Как и либералы в примере выше, «красные» в России не обещают обывателю поднять его собственный уровень безопасности так, чтобы он соответствовал защищенности «богатеев». Но они обещают другое: уничтожить богатых, отобрать у них деньги, сделать их такими же беззащитными и, следовательно, неопасными, как и большая часть обычных жителей.

Как ни странно, но этой простой, хотя и печальной правды не понимают сами же российские предприниматели — оттого и все до сих пор возникавшие «предпринимательские партии», «политические объединения в поддержку бизнеса» и прочие подобные начинания ждала печальная судьба в электоральном плане. Как правило, предприниматели в РФ монотонно жалуются людям на «поборы со стороны властей», «отсутствие свободы ведения бизнеса», «бесчисленные инструкции и проверки», «неподъемные налоги» и т. п. — не понимая, что люди не могут им сочувствовать. Более того: с точки зрения простого человека, хорошо, если у предпринимателя останется мало свободы и мало денег — ведь это значит, что предприниматель будет занят решением своих проблем и, как следствие, менее опасен.

Социальные правила арифметики

И наоборот: любые, кажущиеся «людоедскими» и грубыми наезды «красных» на бизнес — «обобрать», «задушить налогами», на худой конец «поставить под жесткий контроль властей» — встречаются «широкими массами» как минимум с сочувствием. Особенно им нравится идея про «жесткий контроль властей». В принципе, обыватель в РФ вполне бы устроило, если бы весь бизнес «сидел» под контролем чиновника, мэра, прокурора или губернатора, покорно носил им «дань» и не смел шагу ступить без разрешения «хозяина края». Такая картинка большинству кажется очень даже правильной.

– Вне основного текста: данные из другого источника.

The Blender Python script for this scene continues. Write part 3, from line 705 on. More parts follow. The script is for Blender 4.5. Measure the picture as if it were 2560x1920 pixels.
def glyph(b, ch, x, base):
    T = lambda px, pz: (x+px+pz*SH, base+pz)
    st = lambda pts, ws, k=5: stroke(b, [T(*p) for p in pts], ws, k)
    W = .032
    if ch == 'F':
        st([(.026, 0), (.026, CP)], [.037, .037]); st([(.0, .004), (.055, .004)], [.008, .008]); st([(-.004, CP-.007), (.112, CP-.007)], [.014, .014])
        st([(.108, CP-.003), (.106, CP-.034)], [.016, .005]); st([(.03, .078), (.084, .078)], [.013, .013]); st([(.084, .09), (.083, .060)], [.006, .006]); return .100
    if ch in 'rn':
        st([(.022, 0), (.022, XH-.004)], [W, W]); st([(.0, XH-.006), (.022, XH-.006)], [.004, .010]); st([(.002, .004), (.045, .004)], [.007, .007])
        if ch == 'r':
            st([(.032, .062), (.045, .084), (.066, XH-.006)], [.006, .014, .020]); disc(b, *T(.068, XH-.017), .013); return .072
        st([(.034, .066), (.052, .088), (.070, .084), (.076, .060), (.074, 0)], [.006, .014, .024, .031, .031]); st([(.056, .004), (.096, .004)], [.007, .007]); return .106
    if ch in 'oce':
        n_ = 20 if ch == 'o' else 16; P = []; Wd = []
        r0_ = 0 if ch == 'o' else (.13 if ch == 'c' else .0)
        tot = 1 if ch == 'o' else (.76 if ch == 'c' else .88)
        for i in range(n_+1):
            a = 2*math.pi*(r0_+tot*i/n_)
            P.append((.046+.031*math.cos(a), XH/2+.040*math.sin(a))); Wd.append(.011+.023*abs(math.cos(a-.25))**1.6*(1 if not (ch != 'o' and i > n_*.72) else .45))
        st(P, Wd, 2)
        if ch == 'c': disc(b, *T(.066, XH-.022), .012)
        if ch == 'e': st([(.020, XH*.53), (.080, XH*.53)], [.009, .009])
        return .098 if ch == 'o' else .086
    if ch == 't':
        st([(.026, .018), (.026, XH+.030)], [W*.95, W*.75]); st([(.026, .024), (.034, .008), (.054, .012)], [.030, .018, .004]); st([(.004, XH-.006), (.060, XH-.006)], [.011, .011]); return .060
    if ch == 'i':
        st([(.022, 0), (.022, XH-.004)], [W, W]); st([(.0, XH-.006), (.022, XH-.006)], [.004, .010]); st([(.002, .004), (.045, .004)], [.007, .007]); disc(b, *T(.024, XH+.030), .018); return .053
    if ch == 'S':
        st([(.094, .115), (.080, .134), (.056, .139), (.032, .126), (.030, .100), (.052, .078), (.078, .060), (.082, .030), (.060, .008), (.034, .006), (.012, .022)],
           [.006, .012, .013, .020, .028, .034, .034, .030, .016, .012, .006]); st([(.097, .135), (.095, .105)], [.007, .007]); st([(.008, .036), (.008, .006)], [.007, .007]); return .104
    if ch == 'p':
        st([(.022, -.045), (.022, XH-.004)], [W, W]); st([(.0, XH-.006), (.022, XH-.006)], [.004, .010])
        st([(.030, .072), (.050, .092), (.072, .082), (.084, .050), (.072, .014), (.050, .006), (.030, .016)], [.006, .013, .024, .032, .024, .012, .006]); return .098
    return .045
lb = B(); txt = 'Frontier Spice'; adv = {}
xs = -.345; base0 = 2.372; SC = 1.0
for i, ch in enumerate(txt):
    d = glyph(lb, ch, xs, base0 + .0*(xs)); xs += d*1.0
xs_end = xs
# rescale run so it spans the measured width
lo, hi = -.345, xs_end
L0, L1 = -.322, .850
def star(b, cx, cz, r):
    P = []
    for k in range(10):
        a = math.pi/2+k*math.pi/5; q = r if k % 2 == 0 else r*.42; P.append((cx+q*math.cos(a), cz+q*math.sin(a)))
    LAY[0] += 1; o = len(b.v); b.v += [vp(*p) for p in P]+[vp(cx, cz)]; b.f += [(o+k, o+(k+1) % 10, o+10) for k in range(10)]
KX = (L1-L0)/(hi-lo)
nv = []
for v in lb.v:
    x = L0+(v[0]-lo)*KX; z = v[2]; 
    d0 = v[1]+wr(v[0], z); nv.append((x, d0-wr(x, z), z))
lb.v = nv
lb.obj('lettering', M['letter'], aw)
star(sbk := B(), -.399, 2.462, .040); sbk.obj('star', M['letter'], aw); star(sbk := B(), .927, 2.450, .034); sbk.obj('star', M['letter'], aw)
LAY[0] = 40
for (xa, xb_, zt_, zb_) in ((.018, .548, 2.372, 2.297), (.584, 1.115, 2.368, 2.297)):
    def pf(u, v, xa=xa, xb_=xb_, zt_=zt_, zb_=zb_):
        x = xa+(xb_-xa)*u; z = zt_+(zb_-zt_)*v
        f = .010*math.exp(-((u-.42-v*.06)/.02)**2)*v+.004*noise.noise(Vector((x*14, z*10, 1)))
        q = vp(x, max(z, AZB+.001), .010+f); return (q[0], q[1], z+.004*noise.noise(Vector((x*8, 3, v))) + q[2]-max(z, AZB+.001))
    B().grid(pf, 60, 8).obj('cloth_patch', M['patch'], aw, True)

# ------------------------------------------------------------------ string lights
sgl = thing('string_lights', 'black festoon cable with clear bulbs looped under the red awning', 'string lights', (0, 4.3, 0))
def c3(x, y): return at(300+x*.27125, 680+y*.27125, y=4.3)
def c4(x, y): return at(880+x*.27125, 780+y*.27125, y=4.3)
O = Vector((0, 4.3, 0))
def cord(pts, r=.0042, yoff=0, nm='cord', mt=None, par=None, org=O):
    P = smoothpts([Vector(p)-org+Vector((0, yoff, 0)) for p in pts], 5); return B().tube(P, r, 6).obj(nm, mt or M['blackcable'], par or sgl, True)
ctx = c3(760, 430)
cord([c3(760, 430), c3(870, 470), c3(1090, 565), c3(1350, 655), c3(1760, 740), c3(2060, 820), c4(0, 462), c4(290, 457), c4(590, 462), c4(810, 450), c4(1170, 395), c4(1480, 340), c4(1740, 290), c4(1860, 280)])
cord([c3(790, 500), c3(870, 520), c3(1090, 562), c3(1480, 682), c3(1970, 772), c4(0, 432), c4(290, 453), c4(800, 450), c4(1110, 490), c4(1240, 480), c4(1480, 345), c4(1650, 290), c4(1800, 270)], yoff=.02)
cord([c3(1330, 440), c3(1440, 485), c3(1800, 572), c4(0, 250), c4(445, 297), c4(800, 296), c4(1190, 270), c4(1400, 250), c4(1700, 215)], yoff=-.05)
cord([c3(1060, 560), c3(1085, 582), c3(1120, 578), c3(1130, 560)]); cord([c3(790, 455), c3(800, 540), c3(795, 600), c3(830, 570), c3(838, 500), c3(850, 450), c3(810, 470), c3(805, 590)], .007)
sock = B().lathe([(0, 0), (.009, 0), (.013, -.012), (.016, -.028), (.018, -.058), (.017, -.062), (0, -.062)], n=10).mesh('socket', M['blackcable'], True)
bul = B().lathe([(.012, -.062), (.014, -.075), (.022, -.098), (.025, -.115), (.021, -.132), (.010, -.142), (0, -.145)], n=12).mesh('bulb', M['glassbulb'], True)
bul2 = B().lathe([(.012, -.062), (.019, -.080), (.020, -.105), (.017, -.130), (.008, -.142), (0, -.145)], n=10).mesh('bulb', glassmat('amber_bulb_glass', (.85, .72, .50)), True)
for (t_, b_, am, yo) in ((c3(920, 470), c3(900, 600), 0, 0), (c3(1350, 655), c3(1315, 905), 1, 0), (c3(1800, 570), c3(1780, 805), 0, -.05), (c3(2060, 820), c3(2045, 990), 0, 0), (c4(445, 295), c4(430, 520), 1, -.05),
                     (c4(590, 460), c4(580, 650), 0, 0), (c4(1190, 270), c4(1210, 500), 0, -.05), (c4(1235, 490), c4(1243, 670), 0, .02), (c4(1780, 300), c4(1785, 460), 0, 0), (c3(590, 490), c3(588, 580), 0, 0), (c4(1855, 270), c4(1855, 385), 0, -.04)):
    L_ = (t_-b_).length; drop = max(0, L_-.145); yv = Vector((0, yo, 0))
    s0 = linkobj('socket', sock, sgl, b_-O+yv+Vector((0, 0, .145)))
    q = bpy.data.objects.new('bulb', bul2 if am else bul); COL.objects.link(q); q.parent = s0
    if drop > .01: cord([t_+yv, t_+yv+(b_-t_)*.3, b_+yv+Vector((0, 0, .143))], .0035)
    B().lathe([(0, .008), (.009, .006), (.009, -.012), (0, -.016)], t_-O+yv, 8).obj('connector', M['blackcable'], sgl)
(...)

Почему? Почему, если в какой-то области местный бизнесмен стал «хозяином», «кормит с рук» и местных бандитов, и всю местную власть, такая картина внушает ужас обывателю?

И наоборот: если «хозяин» — это чиновник, то «все в порядке»? Ведь, казалось бы, очевидно, что и там и там — мафия, поскольку «от перемены мест слагаемых сумма не меняется»?!

Меняется. Мы уже писали, что более всего пугает нашего обывателя самодостаточность. Богатей, ставший «хозяином», подмявший под себя все органы власти территории, — это ночной кошмар рядового жителя, потому что над таким «мафиозо» нет никакой власти «сверху». Он сам по себе — то есть в представлении обывателя — держит в руках жизни всех рядовых граждан.

Если же во главе «всех» чиновник, это не так страшно, с точки зрения «совка». Ведь чиновник «встроен в Вертикаль», и на него — хотя бы теоретически — есть управа…

Главный вывод

Коммунисты будут всегда собирать свою «жатву» голосов, если предприниматели продолжат свою старую тактику завоевания симпатий электората. Жителей в гораздо меньшей степени, чем того хотелось бы бизнесу, интересуют «новые рабочие места» и «благотворительность». Жителями в отношении к «богатым» движет не какая-то иррациональная зависть, а иррациональная ненависть, базирующаяся на вполне рациональном страхе.